We use the majority of BMC products, keep up with the most current versions and kick the tyres of beta products. We also kick the tyres of competitive products; no toolset is perfect but we wouldn’t purchase a competitive product. R&D really do pay attention and ask us to surface any issues.” 

Running the IT operations through delegation, thinking strategically, visiting customers and peers: it’s a busy life but Settle says that, so long as it preserves that ­discretionary bandwidth, he is keeping matters in perspective.

A day in the life of Mark Settle

Morning: I’m usually up at 5.30am, almost irrespective of whatever time zone I find myself in, and like start the day with a strong coffee... I owe the early successes in my career to a near pathological addiction to coffee. Typically I get into the office between 7am and 8am to go through emails and plan the day – I’m not a fan of regularly scheduled meetings, but I do hold a senior staff meeting every Tuesday morning.

Lunch: I like to stay healthy. I like fresh-cut veggies and a half-sandwich, but don’t have a regularly scheduled lunch break – I could end up eating anytime between noon and 3pm because my schedule varies so much. I try and fit in one-on-one meetings throughout my day with other CIOs to compare notes and also like to spend time with the product line managers at some of our major vendors to learn more about new technology developments. Most days are spent in the US although I do like to get out into other regions to meet peers and customers, and I usually go a major overseas trip once a quarter.

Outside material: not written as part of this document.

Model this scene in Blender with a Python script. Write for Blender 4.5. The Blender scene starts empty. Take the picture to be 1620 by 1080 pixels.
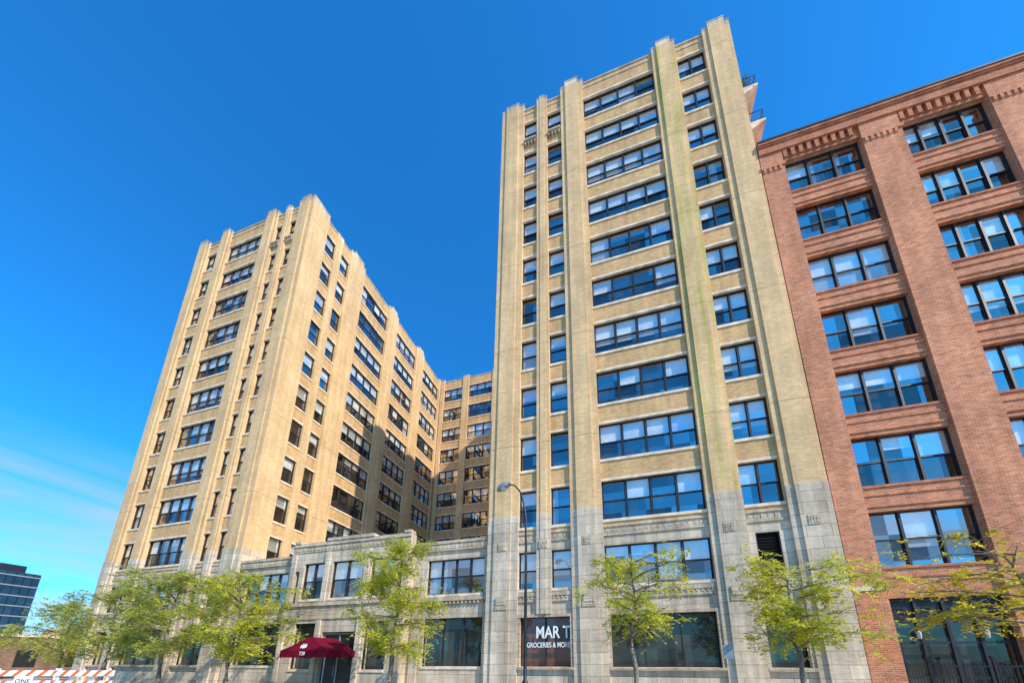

Evening: My office day comes to an end around 7pm, although I sometimes like to meet with other customer or peer CIOs for dinner to talk through some of the trends and issues we collectively face. I also like to talk to individuals outside of IT to ensure that my perceptions of our operational performance and business value are properly calibrated – I have a daily conversation with my wife and she provides a similar service with respect to my family.

After hours: I love relaxing at home over a glass of wine. In California drinking wine is considered to be a civic duty, and of course I try to be a good citizen!